** begin **

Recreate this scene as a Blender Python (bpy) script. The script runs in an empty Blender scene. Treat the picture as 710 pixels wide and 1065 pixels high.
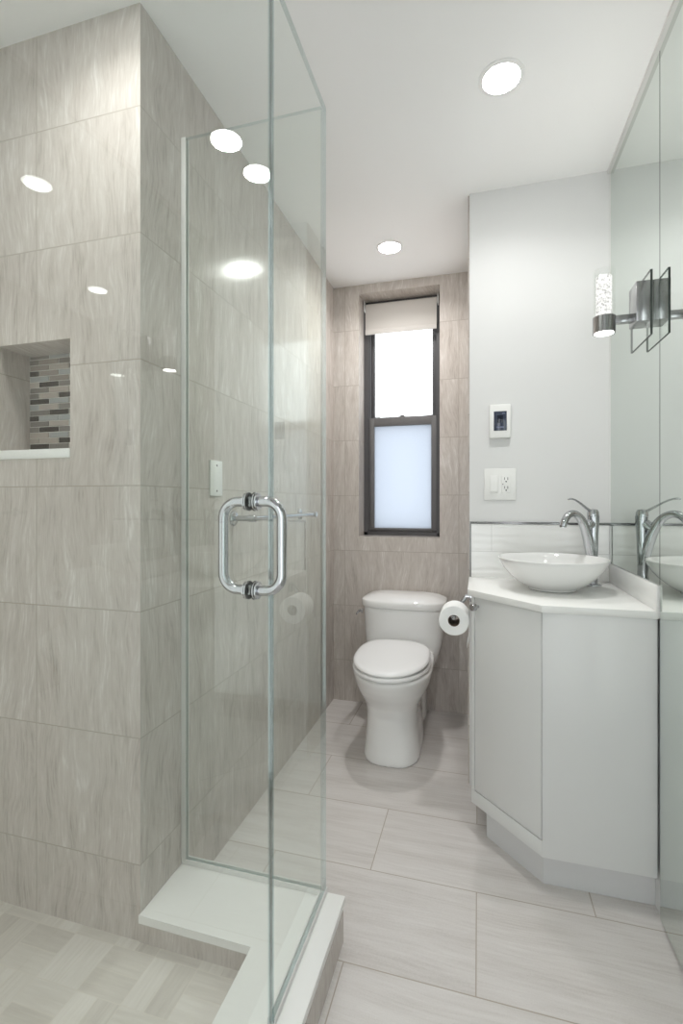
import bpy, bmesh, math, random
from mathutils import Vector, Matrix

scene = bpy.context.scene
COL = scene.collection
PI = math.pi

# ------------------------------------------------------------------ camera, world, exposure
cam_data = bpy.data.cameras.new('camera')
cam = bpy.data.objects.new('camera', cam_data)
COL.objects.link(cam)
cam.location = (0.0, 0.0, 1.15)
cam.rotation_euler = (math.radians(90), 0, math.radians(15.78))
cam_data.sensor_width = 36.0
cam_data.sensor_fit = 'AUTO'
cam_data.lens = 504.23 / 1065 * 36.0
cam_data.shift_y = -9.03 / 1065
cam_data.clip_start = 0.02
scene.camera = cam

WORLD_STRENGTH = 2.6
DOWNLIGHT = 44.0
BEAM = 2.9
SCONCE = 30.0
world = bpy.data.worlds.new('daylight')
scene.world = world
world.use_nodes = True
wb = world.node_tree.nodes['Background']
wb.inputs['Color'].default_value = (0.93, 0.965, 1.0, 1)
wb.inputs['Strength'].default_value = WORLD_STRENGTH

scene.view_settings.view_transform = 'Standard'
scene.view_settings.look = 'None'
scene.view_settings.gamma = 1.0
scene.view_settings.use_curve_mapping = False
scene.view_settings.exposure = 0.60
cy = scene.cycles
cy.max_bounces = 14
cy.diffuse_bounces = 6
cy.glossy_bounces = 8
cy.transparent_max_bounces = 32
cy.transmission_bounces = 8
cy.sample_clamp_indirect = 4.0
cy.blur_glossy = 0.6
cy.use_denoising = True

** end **

Your goal: Quote, exactly and only, the lines from the first line of the data above through the line containing "PI = math.pi". The pictures do not belong in it.

Reply:
Recreate this scene as a Blender Python (bpy) script. The script runs in an empty Blender scene. Treat the picture as 710 pixels wide and 1065 pixels high.
import bpy, bmesh, math, random
from mathutils import Vector, Matrix

scene = bpy.context.scene
COL = scene.collection
PI = math.pi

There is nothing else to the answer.